To do: The data below holds the lines to copy: everything from the line containing "Keep writing the" to the line containing "return (f - f.mean()) / f.std()", both ends included, set down exactly.

Data lines:

________________

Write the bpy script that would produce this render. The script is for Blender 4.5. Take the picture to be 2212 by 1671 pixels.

________________

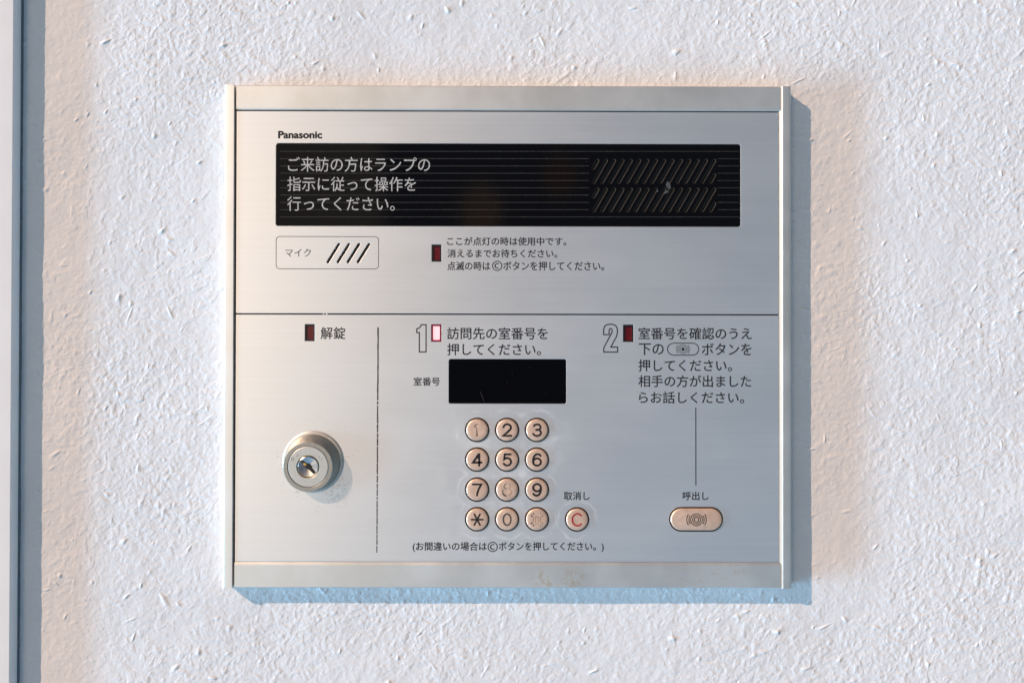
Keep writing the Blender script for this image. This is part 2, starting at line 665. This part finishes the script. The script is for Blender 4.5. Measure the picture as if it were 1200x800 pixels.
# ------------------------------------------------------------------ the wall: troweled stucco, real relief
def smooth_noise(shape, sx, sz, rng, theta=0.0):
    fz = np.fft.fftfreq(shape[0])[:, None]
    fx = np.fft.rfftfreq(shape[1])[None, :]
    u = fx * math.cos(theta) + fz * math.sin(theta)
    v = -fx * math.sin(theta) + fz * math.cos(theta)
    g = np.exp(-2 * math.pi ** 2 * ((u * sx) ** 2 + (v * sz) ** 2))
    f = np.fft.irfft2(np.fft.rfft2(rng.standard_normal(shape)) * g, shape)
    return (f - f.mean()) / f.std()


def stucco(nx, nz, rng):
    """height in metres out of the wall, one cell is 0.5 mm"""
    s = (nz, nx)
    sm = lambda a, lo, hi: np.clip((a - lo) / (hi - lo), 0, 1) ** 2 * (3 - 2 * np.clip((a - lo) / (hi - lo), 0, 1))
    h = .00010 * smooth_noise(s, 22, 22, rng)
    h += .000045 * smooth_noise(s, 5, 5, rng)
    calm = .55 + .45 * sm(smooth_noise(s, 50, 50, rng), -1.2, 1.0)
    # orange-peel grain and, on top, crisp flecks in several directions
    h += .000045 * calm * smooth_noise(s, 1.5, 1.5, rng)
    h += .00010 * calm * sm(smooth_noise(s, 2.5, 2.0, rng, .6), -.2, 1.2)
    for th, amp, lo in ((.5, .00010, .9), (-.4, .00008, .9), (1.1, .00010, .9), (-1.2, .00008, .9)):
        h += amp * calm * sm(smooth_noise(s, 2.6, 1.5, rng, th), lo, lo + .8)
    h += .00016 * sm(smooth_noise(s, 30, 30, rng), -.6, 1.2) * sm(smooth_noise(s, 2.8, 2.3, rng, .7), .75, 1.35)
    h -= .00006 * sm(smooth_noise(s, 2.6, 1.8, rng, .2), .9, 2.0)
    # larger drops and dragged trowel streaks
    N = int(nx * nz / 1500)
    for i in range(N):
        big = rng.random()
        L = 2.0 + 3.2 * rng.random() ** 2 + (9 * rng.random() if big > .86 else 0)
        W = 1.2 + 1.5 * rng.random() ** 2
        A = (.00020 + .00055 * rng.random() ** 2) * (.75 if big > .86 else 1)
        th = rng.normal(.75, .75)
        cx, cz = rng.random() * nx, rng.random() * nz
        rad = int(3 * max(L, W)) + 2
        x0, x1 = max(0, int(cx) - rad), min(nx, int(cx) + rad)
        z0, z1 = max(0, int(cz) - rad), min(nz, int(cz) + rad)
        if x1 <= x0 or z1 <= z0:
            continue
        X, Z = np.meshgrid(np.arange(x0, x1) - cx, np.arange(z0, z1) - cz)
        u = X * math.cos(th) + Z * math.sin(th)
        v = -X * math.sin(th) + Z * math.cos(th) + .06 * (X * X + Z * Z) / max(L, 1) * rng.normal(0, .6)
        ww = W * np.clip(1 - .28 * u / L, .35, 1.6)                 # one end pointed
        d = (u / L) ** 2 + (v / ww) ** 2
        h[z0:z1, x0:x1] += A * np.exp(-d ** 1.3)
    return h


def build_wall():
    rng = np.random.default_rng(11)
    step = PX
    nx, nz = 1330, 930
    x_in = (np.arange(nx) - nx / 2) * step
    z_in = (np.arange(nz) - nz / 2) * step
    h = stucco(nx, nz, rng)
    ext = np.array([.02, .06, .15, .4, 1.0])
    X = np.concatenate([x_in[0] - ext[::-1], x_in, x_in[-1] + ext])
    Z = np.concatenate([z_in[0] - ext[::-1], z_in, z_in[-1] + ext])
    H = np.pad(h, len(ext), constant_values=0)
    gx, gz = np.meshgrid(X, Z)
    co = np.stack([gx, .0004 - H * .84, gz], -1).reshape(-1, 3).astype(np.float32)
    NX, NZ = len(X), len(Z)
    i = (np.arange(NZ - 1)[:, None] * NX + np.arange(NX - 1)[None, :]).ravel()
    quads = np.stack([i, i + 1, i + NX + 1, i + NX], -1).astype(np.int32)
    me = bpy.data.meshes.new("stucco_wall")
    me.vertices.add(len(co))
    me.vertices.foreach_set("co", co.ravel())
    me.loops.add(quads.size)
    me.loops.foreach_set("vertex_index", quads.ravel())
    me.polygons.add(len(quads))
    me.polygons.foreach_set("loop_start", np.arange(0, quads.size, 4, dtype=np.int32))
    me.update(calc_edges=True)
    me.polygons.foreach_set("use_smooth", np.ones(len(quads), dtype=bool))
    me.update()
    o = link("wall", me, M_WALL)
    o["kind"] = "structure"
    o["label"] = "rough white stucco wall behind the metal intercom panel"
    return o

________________

Response to this exercise:
Keep writing the Blender script for this image. This is part 2, starting at line 665. This part finishes the script. The script is for Blender 4.5. Measure the picture as if it were 1200x800 pixels.
# ------------------------------------------------------------------ the wall: troweled stucco, real relief
def smooth_noise(shape, sx, sz, rng, theta=0.0):
    fz = np.fft.fftfreq(shape[0])[:, None]
    fx = np.fft.rfftfreq(shape[1])[None, :]
    u = fx * math.cos(theta) + fz * math.sin(theta)
    v = -fx * math.sin(theta) + fz * math.cos(theta)
    g = np.exp(-2 * math.pi ** 2 * ((u * sx) ** 2 + (v * sz) ** 2))
    f = np.fft.irfft2(np.fft.rfft2(rng.standard_normal(shape)) * g, shape)
    return (f - f.mean()) / f.std()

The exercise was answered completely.